A life sciences industry can’t be created whole cloth in a city or region without the right talent, funding or innovation centers. Cities of innovation like Boston or Philadelphia, with well-developed academic research centers, tend to have local officials with decades of experience working with the industry, as well as university-based research centers and developments with advantageous zoning. Often, Tier 1 universities develop innovation centers and incubation hubs on land they own themselves, or university innovation districts that give them controlling authority to alter zoning to accommodate labs. 

“[It's] hard to hatch out of thin air,” Sheehan said. “The pace has exploded, and municipalities and private development communities are working hard to catch up."

While cities and towns with nascent or nonexistent life sciences industries near regions with active biotech development can reap rewards from proactive planning, zoning issues can also hinder development in markets that already seem well developed. The torrid pace of growth means growing well beyond the university sites and into urban neighborhoods with a more tangled development process.

Take New York City: Its zoning categories were created in 1961, well before biotech was part of the development lexicon — there’s a category for typewriter repair shops — and it would require extensive political will to update, according to Kramer Levin partner Patrick Sullivan, a lawyer and land use specialist who penned an op-ed a year ago about the city’s “Frankenstein Zoning Laws Creating Problems for Monster Laboratories.”  

While lab development is working within a system that wasn’t designed to accommodate it, and local development and demand accelerated in 2021, Sullivan said there are misconceptions that, if addressed, would help it grow faster.

Most labs are being developed in manufacturing zones, because existing zoning rules only allow the most intensive uses in these spaces, such as hazardous chemicals and biomanufacturing. But today’s lab can often operate without safety issues in commercial zones, Sullivan argues. He thinks the city should create a new zoning designation for life sciences and lab space. 

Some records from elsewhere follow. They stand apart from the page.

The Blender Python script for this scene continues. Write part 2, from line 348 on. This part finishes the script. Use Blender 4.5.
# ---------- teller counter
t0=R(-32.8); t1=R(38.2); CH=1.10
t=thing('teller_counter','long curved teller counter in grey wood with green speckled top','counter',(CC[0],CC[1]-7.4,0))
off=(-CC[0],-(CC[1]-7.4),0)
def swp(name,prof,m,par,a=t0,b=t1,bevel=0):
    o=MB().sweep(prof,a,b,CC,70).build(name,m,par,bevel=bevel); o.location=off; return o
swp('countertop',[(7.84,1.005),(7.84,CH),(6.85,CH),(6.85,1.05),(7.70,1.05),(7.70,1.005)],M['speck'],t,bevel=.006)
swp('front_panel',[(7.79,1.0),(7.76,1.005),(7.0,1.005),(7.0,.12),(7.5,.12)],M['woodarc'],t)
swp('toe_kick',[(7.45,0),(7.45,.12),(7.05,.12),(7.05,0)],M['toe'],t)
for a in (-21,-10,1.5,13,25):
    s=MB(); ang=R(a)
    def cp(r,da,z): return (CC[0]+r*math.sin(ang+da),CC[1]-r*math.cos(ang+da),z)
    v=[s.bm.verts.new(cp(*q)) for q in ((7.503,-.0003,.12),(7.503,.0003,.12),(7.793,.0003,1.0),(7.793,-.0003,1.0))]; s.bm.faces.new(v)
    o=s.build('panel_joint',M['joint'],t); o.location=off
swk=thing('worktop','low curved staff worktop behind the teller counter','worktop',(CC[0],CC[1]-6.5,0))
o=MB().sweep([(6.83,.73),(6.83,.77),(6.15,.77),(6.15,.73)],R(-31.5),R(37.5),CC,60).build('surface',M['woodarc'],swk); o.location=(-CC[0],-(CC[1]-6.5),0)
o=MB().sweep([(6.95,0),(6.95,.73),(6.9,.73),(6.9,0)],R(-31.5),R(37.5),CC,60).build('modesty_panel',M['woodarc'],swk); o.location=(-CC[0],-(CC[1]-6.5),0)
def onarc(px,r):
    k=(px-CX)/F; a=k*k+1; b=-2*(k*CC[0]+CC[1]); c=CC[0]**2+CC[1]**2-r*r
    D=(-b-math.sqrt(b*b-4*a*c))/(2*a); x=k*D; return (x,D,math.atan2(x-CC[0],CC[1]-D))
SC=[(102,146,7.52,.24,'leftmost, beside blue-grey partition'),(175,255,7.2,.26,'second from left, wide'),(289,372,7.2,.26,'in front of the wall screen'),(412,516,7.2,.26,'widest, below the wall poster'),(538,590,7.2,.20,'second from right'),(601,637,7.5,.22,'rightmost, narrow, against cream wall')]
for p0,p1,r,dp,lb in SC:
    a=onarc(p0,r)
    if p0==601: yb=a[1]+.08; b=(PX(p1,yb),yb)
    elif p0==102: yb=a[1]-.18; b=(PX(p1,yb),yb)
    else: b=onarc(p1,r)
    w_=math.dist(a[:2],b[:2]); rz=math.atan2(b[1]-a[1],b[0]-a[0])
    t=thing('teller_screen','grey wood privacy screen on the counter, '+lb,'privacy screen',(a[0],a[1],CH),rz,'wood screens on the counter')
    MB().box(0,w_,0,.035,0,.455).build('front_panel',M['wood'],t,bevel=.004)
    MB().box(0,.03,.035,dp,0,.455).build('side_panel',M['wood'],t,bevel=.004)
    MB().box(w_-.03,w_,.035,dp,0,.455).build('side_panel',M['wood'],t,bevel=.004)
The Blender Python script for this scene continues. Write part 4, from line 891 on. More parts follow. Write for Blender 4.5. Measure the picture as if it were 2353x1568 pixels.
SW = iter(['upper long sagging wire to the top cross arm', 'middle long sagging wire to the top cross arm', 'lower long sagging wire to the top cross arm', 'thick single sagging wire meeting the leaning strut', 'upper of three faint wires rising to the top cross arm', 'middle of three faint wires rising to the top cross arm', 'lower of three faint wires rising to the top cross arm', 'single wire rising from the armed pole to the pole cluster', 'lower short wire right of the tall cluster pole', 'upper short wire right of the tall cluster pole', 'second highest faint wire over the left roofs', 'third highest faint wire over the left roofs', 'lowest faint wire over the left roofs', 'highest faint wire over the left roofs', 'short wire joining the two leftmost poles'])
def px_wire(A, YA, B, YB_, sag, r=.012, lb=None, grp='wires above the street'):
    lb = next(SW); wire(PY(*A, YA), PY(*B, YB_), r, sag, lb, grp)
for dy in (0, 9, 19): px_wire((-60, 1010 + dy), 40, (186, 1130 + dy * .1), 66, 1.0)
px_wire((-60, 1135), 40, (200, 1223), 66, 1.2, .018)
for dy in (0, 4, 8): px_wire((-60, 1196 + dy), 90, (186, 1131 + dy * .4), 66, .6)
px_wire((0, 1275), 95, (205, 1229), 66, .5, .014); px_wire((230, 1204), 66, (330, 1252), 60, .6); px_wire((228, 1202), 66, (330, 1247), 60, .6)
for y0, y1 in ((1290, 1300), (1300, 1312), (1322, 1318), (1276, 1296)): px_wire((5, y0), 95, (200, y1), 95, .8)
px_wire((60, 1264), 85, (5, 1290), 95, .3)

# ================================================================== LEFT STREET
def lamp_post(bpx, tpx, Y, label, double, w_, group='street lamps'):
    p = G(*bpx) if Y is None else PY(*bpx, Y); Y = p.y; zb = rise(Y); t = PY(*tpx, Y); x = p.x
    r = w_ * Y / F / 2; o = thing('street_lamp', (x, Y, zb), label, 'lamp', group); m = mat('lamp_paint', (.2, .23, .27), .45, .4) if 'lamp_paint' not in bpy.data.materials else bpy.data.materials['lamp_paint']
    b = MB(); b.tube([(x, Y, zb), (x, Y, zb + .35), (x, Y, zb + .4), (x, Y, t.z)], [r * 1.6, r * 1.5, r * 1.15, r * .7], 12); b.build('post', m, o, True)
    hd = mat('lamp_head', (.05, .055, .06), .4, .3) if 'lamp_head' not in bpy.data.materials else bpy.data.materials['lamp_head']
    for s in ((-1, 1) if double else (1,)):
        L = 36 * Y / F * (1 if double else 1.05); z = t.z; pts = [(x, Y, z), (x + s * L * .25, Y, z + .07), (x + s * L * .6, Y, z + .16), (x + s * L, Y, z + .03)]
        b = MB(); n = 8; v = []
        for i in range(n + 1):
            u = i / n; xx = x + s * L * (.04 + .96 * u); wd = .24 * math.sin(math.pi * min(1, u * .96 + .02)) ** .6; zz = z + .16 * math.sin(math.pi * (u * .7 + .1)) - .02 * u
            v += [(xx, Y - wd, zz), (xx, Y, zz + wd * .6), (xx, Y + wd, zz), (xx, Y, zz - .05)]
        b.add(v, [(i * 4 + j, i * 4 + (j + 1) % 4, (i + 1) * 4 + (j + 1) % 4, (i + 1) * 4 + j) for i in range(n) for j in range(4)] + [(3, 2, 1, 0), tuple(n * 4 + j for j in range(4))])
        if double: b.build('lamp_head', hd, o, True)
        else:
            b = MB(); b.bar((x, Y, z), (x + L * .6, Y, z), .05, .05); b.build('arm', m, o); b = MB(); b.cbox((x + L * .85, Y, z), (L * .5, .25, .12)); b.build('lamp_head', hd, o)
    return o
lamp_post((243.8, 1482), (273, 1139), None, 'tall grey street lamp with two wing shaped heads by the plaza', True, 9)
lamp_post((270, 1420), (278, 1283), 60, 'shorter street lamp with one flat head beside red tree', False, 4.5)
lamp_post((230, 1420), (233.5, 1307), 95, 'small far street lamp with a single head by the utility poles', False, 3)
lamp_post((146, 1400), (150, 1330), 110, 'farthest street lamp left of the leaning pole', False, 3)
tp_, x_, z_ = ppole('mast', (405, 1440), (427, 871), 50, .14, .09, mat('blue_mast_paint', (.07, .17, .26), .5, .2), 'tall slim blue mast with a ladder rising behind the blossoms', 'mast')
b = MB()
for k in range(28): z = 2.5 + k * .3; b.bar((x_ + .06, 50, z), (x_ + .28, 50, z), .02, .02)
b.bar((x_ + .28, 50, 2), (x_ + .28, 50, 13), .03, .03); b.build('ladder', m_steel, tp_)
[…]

“The industry is more popular with the real estate community than it’s ever been, and it could probably grow faster and sooner, but development is incredibly expensive and difficult,” he said. "Regulatory burdens can make people go elsewhere, and the fear is labs would go to places with better zoning.” 

Nancy Kelley, who runs an eponymous life sciences consulting firm in New York, said it’s both easier and more difficult to build lab space in the city right now. It has less stringent height limitations for where you can put chemicals in a building, making it easier to go vertical. And a city zoning memorandum from a few years ago opened more areas up to development or conversion.

But at the same time, so much of the city’s industrial space, which would have been easier to convert to a lab, was already converted to residential and commercial space decades back, before lab space became a hot real estate commodity. She would help cut through the complications by creating a special city task force to facilitate and expedite permits for life sciences projects. 

With demand expected to continue to grow for additional space in markets across the country, this moment presents unique opportunities for cities in the path of expanding regional lab clusters. Hsieh, who is pushing to create a toolkit for California municipalities to update regulations and seize the opportunity, believes that cities that make these changes will benefit both themselves and the industry. 

“From what we see, there’s a lot of low-hanging fruit,” she said. “We should be looking at our industry like the film industry: How do we make it grow and stay?”